Task requirements >> Count every line in the data below where "Measure" occurs, then state that number and nothing more.

Exercise materials >>
•••

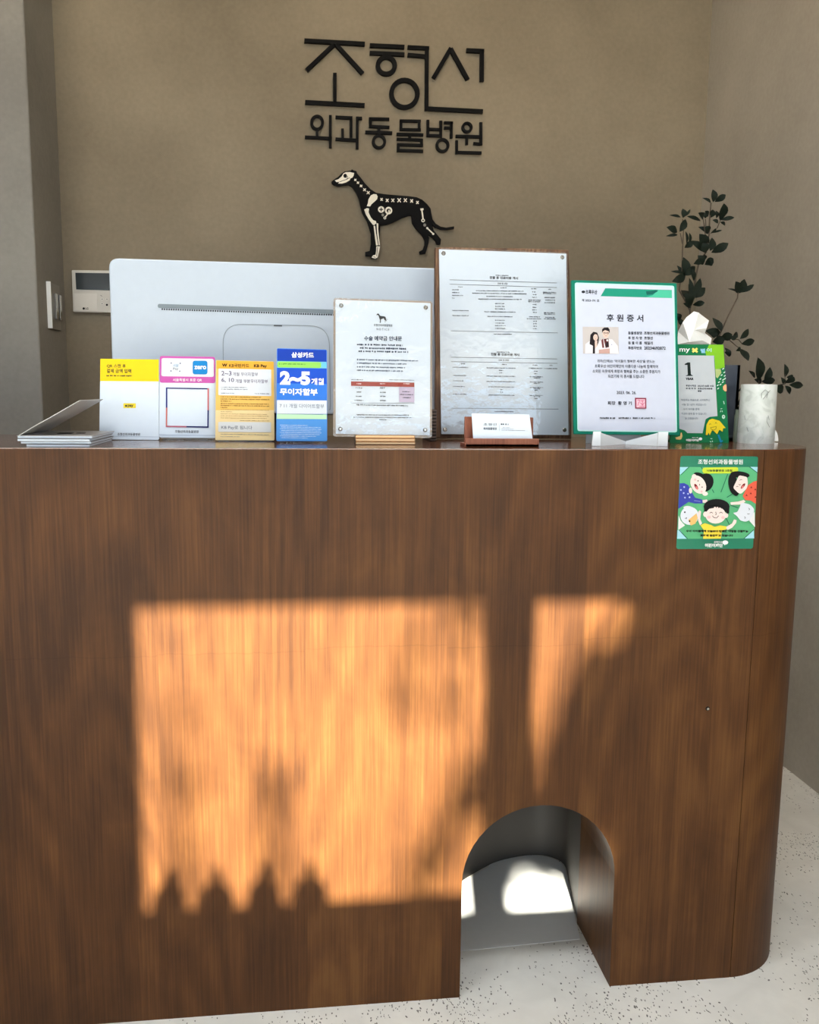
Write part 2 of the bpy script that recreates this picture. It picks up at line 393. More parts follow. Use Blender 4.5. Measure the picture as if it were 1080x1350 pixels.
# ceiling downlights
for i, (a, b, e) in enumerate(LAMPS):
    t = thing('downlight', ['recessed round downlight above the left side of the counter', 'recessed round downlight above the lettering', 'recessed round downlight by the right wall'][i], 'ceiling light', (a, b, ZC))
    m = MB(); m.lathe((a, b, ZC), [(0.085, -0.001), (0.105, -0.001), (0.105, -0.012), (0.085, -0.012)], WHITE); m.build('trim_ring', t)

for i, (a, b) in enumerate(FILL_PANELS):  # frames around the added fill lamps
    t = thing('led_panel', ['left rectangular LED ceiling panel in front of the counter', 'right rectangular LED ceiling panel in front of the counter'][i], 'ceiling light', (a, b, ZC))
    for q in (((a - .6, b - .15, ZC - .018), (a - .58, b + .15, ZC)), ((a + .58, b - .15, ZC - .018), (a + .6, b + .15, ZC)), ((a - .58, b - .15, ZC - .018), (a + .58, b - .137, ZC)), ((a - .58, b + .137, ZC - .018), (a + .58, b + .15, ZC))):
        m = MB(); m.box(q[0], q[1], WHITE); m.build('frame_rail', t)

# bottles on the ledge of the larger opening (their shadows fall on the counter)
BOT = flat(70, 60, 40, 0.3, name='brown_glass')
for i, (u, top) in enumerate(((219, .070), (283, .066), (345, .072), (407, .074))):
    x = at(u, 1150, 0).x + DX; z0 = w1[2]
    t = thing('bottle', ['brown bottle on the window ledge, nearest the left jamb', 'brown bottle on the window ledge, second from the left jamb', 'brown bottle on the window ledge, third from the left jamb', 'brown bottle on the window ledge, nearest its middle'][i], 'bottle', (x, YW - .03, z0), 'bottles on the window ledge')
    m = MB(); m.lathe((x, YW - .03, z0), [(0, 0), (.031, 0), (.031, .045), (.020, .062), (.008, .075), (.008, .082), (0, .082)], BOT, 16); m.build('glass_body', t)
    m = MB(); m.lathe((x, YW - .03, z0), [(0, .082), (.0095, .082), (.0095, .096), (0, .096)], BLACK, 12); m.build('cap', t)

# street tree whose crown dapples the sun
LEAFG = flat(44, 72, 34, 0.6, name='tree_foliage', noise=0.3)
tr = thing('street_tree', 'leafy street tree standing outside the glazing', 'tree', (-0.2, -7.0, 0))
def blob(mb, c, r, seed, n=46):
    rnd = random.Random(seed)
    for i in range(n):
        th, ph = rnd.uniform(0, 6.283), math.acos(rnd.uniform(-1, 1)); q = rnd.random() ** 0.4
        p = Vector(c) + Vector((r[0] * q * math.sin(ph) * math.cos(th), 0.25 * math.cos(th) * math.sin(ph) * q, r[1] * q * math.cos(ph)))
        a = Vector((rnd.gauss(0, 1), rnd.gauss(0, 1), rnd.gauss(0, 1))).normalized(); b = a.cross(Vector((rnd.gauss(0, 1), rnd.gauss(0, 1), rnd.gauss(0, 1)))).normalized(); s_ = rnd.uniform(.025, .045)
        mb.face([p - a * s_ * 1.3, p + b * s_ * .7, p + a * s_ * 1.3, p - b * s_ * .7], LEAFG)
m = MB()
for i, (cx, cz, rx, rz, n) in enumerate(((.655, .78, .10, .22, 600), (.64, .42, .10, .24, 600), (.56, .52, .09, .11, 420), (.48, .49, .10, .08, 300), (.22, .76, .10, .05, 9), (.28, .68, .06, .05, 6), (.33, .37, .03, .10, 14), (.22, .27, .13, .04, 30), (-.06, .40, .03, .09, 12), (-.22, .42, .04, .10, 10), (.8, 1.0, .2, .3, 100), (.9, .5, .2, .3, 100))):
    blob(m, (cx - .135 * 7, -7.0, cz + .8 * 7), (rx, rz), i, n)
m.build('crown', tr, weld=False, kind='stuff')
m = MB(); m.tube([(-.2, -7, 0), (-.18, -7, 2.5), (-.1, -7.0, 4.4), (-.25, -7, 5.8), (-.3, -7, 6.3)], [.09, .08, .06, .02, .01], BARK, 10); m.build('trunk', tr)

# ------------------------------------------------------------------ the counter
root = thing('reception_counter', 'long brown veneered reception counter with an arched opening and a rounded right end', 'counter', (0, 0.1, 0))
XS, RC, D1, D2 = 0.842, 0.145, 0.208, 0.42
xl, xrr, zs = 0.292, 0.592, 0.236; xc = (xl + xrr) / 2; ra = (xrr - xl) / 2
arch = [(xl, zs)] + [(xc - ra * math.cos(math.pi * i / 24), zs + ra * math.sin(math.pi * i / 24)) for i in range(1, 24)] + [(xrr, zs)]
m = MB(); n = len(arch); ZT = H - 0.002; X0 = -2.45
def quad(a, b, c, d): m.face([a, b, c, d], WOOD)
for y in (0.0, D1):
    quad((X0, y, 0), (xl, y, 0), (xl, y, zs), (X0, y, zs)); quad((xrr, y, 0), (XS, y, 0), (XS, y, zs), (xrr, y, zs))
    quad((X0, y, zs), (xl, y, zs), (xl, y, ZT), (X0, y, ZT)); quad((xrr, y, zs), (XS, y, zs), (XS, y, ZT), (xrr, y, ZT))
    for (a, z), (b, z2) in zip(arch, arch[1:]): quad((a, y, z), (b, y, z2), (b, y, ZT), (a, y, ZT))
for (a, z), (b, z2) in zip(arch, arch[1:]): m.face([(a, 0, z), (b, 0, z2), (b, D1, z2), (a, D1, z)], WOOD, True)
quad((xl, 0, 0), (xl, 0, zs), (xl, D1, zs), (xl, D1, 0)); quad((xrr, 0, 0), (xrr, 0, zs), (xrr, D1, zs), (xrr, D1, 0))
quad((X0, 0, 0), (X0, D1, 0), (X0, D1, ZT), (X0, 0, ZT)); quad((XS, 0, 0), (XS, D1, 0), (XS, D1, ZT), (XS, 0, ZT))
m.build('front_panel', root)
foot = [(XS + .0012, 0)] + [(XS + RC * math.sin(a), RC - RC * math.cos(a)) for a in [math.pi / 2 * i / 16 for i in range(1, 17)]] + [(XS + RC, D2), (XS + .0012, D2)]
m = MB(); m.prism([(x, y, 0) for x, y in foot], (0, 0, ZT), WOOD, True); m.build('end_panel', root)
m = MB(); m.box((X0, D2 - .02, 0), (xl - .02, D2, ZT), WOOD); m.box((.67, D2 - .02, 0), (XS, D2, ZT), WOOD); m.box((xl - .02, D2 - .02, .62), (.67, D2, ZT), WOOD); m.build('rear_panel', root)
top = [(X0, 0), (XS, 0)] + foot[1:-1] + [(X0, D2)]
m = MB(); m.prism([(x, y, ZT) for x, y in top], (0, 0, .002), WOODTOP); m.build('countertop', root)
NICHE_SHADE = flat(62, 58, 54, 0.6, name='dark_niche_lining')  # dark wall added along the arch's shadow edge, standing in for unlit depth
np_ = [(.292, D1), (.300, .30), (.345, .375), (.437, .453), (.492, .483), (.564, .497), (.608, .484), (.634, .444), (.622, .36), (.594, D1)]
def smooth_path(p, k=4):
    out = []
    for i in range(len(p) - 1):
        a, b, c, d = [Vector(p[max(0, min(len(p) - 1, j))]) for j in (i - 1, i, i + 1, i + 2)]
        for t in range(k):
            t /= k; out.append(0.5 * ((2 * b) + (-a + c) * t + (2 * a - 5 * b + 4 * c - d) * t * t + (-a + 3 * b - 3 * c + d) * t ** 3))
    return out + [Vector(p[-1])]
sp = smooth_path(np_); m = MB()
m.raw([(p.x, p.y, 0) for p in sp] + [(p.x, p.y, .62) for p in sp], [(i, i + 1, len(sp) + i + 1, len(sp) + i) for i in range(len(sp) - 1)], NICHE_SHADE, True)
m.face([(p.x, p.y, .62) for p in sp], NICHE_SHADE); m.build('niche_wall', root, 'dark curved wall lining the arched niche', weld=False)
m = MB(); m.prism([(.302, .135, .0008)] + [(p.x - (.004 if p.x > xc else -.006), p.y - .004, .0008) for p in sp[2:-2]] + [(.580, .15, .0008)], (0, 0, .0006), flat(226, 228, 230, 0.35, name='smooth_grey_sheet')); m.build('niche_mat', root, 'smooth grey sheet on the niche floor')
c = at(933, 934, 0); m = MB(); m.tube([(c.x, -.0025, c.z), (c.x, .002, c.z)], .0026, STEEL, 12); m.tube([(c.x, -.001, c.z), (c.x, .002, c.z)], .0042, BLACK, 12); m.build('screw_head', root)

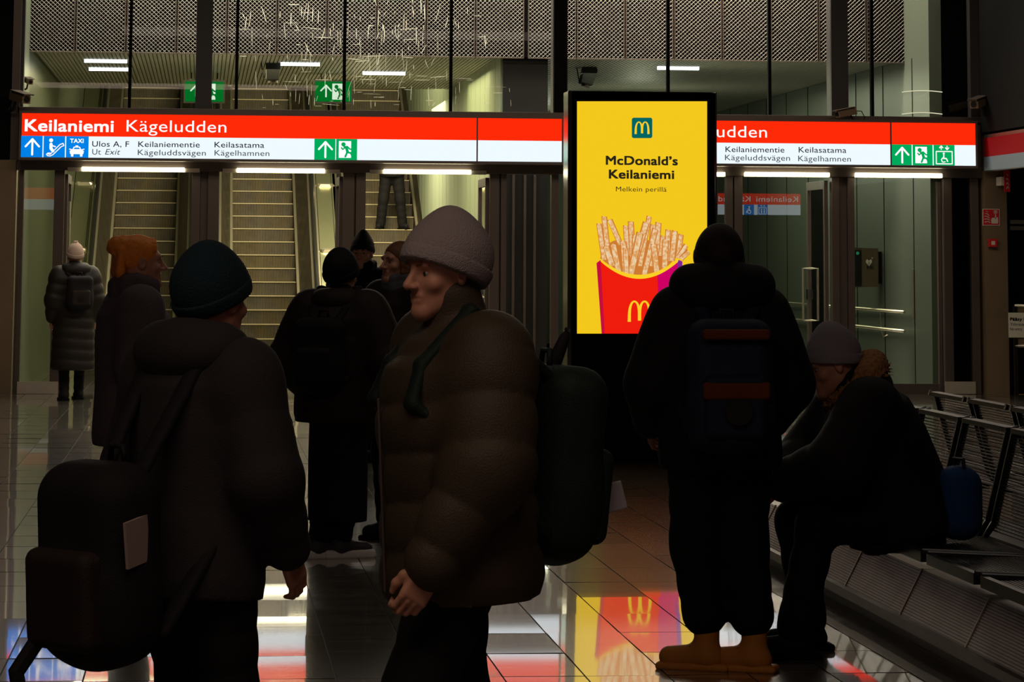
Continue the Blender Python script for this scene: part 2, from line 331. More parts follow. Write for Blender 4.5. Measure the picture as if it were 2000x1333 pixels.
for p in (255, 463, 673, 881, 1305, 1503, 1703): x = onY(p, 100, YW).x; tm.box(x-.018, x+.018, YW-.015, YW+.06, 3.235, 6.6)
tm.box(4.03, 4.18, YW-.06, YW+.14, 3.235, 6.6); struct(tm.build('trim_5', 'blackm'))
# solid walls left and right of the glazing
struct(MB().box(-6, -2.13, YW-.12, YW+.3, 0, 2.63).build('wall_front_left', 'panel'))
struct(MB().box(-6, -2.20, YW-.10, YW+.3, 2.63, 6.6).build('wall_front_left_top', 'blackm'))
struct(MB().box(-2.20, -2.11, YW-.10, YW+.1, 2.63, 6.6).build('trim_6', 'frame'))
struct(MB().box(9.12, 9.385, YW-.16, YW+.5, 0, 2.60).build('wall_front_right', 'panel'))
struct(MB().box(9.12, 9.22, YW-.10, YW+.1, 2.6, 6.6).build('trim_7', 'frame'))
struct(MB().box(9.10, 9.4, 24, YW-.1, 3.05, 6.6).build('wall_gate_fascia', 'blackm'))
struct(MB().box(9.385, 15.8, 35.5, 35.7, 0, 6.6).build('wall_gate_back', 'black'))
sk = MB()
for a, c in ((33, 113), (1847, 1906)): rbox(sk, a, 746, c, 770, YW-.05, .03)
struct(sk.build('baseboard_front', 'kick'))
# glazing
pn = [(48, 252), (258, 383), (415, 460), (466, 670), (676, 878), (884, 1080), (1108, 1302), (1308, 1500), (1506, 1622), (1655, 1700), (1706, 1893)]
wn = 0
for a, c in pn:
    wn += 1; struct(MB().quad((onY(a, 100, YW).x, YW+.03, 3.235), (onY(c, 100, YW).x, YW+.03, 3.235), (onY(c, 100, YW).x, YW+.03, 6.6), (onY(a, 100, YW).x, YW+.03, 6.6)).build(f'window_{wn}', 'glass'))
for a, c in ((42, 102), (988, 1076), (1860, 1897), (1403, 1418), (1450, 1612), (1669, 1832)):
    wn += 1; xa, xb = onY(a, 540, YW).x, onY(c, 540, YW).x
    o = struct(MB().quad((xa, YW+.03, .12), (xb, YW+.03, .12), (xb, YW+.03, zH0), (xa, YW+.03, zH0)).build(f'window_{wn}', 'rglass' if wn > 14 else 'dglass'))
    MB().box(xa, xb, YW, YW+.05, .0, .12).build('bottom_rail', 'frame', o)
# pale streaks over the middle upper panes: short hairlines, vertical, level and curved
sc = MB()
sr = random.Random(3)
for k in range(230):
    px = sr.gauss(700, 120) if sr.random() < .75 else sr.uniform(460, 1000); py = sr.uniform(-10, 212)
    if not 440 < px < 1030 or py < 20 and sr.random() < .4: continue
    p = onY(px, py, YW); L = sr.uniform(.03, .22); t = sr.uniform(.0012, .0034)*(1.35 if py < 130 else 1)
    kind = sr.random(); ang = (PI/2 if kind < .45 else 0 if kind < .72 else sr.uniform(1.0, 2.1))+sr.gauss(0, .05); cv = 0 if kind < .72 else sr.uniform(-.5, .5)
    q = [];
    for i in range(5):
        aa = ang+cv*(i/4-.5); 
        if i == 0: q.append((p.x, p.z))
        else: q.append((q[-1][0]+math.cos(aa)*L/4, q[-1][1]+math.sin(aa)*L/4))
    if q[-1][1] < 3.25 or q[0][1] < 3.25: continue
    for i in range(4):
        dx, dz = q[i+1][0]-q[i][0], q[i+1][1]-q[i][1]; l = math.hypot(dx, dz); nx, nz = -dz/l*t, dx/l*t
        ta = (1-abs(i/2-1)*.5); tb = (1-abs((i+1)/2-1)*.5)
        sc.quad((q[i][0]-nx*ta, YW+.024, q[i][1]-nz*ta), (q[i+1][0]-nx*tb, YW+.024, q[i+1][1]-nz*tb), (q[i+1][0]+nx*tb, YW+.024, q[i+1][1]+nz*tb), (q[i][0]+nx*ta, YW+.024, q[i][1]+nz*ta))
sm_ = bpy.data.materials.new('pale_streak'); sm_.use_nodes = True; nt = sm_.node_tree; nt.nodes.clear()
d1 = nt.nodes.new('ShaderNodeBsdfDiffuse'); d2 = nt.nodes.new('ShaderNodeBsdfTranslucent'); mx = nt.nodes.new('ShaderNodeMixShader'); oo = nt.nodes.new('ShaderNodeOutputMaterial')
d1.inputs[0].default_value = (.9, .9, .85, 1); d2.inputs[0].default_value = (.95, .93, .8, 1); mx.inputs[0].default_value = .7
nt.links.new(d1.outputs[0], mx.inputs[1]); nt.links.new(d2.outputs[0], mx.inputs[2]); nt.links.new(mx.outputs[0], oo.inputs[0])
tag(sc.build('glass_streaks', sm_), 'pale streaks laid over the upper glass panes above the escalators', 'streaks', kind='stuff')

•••

Answer below >> 2